On comprend dès lors pourquoi Moi, Peter Pan recourt autant au vocabulaire de la peinture ("couleur" pages 18, 22, 23, 39, 40, 42, 72, 73, 74, 92 ou 104 ; "palette" page 50 ; "peintre" pages 39 ou 49 ; "peinture" pages 22, 47 ou 68 ; "pinceau" page 67 ou 74 ; "tableau" pages 23, 48, 49, 62 ou 67 ; "teinte" page 73 ; "toile" pages 50 ou 67 ; "ton" pages 38 ou 82) : ce paysage mental peut être tout autant façonné (pour retrouver sa joie de vivre) qu'il peut être contemplé (pour se connaître soi-même).

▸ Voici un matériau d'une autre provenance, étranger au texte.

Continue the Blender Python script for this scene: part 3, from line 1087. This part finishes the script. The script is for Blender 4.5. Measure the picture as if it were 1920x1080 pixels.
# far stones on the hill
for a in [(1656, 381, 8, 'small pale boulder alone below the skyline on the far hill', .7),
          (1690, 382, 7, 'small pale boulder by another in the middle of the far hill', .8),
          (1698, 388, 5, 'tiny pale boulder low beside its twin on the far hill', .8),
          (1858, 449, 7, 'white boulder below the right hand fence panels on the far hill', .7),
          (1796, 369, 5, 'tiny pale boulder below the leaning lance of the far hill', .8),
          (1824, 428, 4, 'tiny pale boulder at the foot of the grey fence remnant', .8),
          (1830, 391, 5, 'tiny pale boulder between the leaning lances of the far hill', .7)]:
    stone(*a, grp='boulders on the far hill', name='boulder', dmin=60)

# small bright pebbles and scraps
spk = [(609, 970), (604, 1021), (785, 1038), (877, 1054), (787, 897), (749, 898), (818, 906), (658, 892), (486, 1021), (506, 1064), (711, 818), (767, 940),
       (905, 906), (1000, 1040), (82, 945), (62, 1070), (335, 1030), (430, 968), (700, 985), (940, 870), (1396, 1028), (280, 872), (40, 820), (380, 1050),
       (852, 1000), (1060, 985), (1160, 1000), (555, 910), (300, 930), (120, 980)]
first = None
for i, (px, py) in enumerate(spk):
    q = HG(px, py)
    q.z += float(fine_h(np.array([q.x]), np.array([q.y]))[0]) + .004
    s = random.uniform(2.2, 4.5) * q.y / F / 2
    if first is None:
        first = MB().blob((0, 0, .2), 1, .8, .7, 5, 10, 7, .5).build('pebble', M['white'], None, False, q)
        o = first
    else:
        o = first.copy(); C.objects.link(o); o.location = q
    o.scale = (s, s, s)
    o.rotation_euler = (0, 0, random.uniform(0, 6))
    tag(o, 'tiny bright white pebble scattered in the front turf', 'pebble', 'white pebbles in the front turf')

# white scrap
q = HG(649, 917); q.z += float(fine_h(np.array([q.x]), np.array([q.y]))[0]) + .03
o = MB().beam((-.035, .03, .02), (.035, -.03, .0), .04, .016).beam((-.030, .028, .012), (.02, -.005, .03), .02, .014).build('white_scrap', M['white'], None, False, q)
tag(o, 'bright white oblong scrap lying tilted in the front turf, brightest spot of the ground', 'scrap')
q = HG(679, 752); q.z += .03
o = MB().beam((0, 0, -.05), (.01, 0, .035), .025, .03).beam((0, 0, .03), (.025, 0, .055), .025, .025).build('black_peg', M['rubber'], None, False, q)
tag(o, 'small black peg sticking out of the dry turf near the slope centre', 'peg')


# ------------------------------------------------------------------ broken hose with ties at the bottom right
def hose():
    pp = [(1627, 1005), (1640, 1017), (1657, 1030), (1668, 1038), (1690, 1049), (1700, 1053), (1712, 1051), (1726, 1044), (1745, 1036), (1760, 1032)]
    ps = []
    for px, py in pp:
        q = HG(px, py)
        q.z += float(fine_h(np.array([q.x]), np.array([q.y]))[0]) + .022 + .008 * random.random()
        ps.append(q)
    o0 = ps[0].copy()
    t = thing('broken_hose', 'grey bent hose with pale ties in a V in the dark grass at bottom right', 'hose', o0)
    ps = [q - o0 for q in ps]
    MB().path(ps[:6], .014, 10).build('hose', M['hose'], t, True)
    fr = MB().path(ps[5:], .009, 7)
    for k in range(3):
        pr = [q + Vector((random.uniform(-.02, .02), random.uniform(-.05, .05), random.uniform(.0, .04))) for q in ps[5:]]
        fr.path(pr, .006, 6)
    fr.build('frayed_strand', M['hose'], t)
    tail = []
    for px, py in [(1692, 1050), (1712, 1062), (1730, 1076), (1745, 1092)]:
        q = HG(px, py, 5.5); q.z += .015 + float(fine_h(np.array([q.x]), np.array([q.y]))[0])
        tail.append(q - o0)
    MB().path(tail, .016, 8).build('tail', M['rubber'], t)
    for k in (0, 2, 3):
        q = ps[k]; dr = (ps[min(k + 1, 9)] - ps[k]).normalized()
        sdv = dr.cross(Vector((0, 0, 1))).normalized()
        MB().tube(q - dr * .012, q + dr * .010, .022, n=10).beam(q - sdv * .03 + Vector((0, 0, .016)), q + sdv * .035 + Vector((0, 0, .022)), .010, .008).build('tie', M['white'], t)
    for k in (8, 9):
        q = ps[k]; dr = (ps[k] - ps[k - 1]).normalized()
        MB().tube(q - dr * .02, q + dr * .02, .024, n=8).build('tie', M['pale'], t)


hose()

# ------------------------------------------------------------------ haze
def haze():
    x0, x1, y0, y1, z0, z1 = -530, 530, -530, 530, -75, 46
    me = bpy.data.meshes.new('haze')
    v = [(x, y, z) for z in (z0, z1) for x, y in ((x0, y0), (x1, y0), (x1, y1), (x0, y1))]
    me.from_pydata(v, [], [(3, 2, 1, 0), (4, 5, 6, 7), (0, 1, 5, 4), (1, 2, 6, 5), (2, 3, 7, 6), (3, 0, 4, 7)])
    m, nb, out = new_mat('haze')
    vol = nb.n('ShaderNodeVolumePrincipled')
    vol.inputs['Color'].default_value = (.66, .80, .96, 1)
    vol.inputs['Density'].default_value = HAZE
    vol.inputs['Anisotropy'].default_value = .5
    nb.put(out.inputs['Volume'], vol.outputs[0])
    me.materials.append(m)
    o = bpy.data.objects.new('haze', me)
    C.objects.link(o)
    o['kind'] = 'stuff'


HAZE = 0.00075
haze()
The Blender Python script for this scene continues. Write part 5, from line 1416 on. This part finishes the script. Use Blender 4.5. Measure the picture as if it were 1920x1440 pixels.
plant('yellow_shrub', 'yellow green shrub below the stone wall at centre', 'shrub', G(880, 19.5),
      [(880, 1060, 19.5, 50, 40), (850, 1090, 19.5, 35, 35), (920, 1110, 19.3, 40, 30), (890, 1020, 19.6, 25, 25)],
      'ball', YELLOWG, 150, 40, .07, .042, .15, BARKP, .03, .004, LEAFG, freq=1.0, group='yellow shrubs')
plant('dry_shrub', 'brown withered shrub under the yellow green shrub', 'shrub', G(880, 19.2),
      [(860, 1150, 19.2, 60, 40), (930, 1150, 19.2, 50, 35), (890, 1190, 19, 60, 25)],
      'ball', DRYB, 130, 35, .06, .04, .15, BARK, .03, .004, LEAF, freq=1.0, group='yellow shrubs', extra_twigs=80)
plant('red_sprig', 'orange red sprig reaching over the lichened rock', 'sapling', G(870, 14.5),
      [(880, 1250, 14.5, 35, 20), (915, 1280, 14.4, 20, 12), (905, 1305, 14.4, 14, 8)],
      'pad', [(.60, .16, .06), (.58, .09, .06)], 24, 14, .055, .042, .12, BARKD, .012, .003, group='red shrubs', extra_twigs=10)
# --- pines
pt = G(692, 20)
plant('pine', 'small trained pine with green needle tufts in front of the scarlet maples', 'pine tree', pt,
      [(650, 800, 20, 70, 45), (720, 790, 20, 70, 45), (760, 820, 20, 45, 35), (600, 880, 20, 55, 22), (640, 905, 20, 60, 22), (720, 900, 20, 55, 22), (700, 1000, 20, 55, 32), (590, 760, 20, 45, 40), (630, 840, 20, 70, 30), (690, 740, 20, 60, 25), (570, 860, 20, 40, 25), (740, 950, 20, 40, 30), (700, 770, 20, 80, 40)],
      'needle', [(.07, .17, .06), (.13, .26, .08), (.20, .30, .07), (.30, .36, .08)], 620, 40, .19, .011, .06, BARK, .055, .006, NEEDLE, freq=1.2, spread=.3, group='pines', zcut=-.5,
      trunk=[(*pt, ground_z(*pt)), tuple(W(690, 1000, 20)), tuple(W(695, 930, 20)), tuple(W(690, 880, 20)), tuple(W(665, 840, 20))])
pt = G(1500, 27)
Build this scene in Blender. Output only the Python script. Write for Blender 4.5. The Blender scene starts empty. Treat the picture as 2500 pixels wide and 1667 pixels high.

S'il y a, chez Peter Pan, et par extension chez tout esprit libre, "indivision du moi et de la nature" (page 20), c'est donc aussi parce que l'un est le reflet de l'autre (presque au sens où Baudelaire pouvait dire :

"Homme libre, toujours tu chériras la mer !

La mer est ton miroir ; tu contemples ton âme

Dans le déroulement infini de sa lame,

Et ton esprit n'est pas un gouffre moins amer.")


"A quoi sert-il d'exister, si c'est pour vivre le supplice de notre histoire ?" se demande Peter Pan page 90, et au fond dans tout le livre ; à cette question angoissée, il ne répondra pas par l'amnésie pure et simple, comme chez Barrie, mais par une forme de réappropriation apaisée (page 94) :

"Je n'ai pas peur de mes souvenirs, ils sont les ancres de mon présent."


La novella de Michael Roch est donc bien plus qu'une brillante relecture du Peter Pan de James Matthew Barrie (dans un style exceptionnel, comme les citations dont j'ai émaillées cette chronique ont dû vous le faire comprendre, sinon voyez avec Blog-o-Livre, Lux, Nicolas Winter, le Syndrome Quickson ou Walkyrie) ; elle en approfondit la leçon de façon quasi "philosophique" (dixit Capridegh ou Walkyrie), débouchant sur un texte au fond pas si éloigné du Voyage en Orient d'Hermann Hesse, et comme lui porteur d'espoir (page 116) :

"Les lunes roses reviennent toujours."